Table A1. The formula parameter table in this paper.

Q	The volume of liquid injected	4 mL/min = 0.067 cm3/s 7 mL/min = 0.117 cm3/s 10 mL/min = 0.167 cm3/s
A	Fracture cross-sectional area	0.7 cm2
L	Crack length	3 cm
$\mu$	The viscosity of the liquid	SDS (0.00098 pa·s) 1227 (0.00102 pa·s) TX-100 (0.00106 pa·s)
r	Effective flow radius	0.002634 R4 = r4
R	The average radius of proppant particle size	1.105 mm
τ	The tortuosity of effective flow pores	5.08
$\pi$	The ratio of circumference to diameter	3.14
$\mathsf{\Delta }P$	The pressure difference between the inlet and the outlet

.

The injection pressures of different solutions at different injection flow rates are then calculated and compared with the measured values as shown in Figure 13.

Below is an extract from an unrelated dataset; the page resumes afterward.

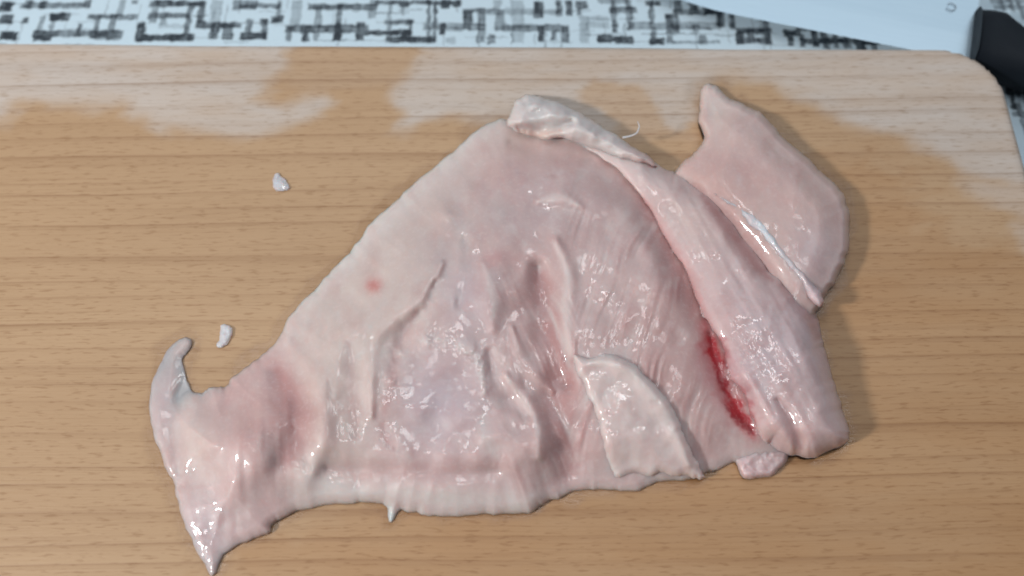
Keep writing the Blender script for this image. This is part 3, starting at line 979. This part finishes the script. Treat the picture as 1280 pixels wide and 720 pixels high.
# ---- tongue of tenderloin lying on the sheet
TONGUE = [(716, 444), (736, 446), (754, 441), (779, 447), (808, 471), (834, 497), (847, 522), (856, 543), (866, 566), (875, 582), (879, 598), (868, 599), (855, 593), (840, 597), (828, 592),
          (812, 595), (795, 592), (776, 600), (764, 590), (758, 570), (750, 535), (738, 500), (722, 470)]


def tongue_height(P, d):
    x, y = P[:, 0], P[:, 1]
    B = body_height(P, np.clip((612 - y) * 1.1, 8, 200), 0.0)
    T = B - 0.0012 + 0.0028 * dome(d, 12) + 0.0008 * fbm(x / 30, y / 30, 122, 2) + 0.00015 * fbm(x / 9, y / 9, 121, 2)
    T += 0.0012 * stroke(P, [(740, 452), (775, 456), (812, 488), (840, 532), (860, 580)], 12)
    return T


patch("inner_fillet", TONGUE, tongue_height,
      lambda P, d: lerp(lerp(np.tile(lin(214, 195, 191), (len(P), 1)), FAT, 0.55 * stroke(P, [(740, 450), (775, 453), (815, 486), (845, 532), (870, 588)], 14)),
                        ROSE, 0.4 * np.clip(fbm(P[:, 0] / 12, P[:, 1] / 12, 124) + 0.1, 0, 1)),
      M_FAT, chicken, base=0.0015)

# ---- little torn lobe under the lower edge
LOBE = [(918, 572), (924, 588), (931, 597), (952, 597), (972, 590), (982, 576), (984, 562), (950, 560)]
patch("torn_lobe", LOBE, lambda P, d: 0.0034 * dome(d, 8) + 0.0006 * fbm(P[:, 0] / 8, P[:, 1] / 8, 131),
      lambda P, d: np.tile(lin(200, 174, 174), (len(P), 1)), M_MEAT, chicken, cell=1.5)

# ---- shreds of fat left on the board
def shred(outline, label, hgt, seed):
    o = patch("fat_shred", outline, lambda P, d: hgt * dome(d, 6) * (1 + 0.6 * fbm(P[:, 0] / 7, P[:, 1] / 7, seed, 2)),
              lambda P, d: np.tile(lin(252, 238, 242), (len(P), 1)), M_SHRED, None, cell=0.9, n=4)
    me = o.data
    co = np.empty(len(me.vertices) * 3, np.float32); me.vertices.foreach_get("co", co); co = co.reshape(-1, 3)
    c = co.mean(0); c[2] = 0
    me.vertices.foreach_set("co", (co - c).ravel()); me.update()
    o.location = c
    tag(o, label, "meat scrap", "fat shreds on the board")


shred([(340, 222), (346, 217), (352, 221), (357, 228), (361, 238), (353, 239), (345, 240), (340, 231)],
      "small whitish fat shred on bare wood, farther from the meat, nearer the cloth", 0.0009, 141)
shred([(275, 409), (281, 404), (288, 407), (290, 415), (287, 424), (281, 432), (272, 436), (271, 430), (274, 420)],
      "small white fat shred on the wood just above the meat's left tail", 0.0013, 142)


# ---- loose thread of sinew standing off the far edge
def thread():
    path = spline([(778, 172), (788, 170), (796, 166), (799, 158), (797, 152)], closed=False, n=5)
    zs = np.linspace(0.010, 0.013, len(path))
    V = []; F = []; K = 6
    for i, (p, z) in enumerate(zip(path, zs)):
        q = at(p, z); r = 0.00042 * (1 - 0.6 * i / len(path))
        t = path[min(i + 1, len(path) - 1)] - path[max(i - 1, 0)]; t = t / np.hypot(*t); nrm = np.array([t[1], t[0]])
        for k in range(K):
            a = 2 * math.pi * k / K
            V.append((q[0] + nrm[0] * r * math.cos(a), q[1] + nrm[1] * r * math.cos(a), z + r * math.sin(a)))
    for i in range(len(path) - 1):
        for k in range(K):
            a = i * K + k; b = i * K + (k + 1) % K
            F.append([a, b, b + K, a + K])
    F.append(list(range(K))); F.append([(len(path) - 1) * K + k for k in range(K)][::-1])
    mesh_from("sinew_thread", V, F, M_FAT, chicken, np.tile(lin(214, 204, 204), (len(V), 1)))


thread()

The measured pressures are generally higher than the calculated ones, and yet their changing trends are similar. The difference between the measured and theoretical values are possibly due to external factors, such the error of each experimental assembly and the measurement error of pressure sensor. In addition to the above errors, the reason for the large difference in the experiment is that the pulverized coal is more concentrated in the crack. Due to the fast flow rate, the pulverized coal accumulates in the channel, and the pressure peak rises, resulting in a large deviation between the test pressure and the theoretical pressure. The standard deviation of the test is shown in

Table A2. Experimental standard deviation table.

NO.	Fluid	Error
1	water	9.5
2	water	6.8
3	water	17.6
4	1% SDS	8.1
5	1% SDS	10
6	1% SDS	12
7	1% 1227	8
8	1% 1227	7.6
9	1% 1227	10.8
10	1% TX-100	8.9
11	1% TX-100	9
12	1% TX-100	10

.

4. Conclusions

In the present work, the seepage of hydraulic fracturing fluid in a propped fracture was visualized for different fluids at different injection flow rates. The corresponding inlet pressure changes were analyzed, and the ratios of pulverized coal under different conditions were obtained from the fracture images to evaluate the blockage degree of propped fracture. Based on the results, the following conclusions can be drawn.

(1) All the inlet pressures of water and the solutions of three surfactants gradually increase with the increase of injection flow rate. The pulverized coal flows with the fluid. Some of the coal particles accumulate around the proppant and block the flow channel, while some find new flow channels in the propped fracture and flow along with the fluid until they are discharged. Through experimental observation, the above conclusions are basically reflected in each solution and each flow rate. The difference is that there are more blockages in deionized water. This blockage phenomenon is a common one. There is no clear standard, but it can be observed by the change in pressure and image analysis to determine whether there is a blockage. The blocked flow channel may be washed through by the subsequent flow, which causes fluctuations of inlet pressure. When the flow rate, proppant and coal powder reach dynamic equilibrium, the inlet pressure becomes stable. This stability occurs for a long time after the injection of the liquid. In proppant cracks, as the injection time increases, the pulverized coal changes with the flow of the liquid. Continue to inject the liquid until the pressure does not change significantly. The dynamic balance of flow rate, proppant, and pulverized coal is formed.

(2) Different surfactants reduce the inlet pressure differently. The solutions of all three different surfactants injected with coal powder into propped fractures show lower injection pressures. Compared to that of deionized water, the injection pressure of SDS solution at the low flow rate drops by 14.2%, and those of the TX-100 solution and 1227 solution drop more obvious at the high flow rate, by 6.2% and 8.9%, respectively. Both anionic and cationic surfactants can alter the surface electrical properties of the coal powder, which reduces the accumulation and deposition of pulverized coal in the fracture and thus prevents the seepage channel blockages.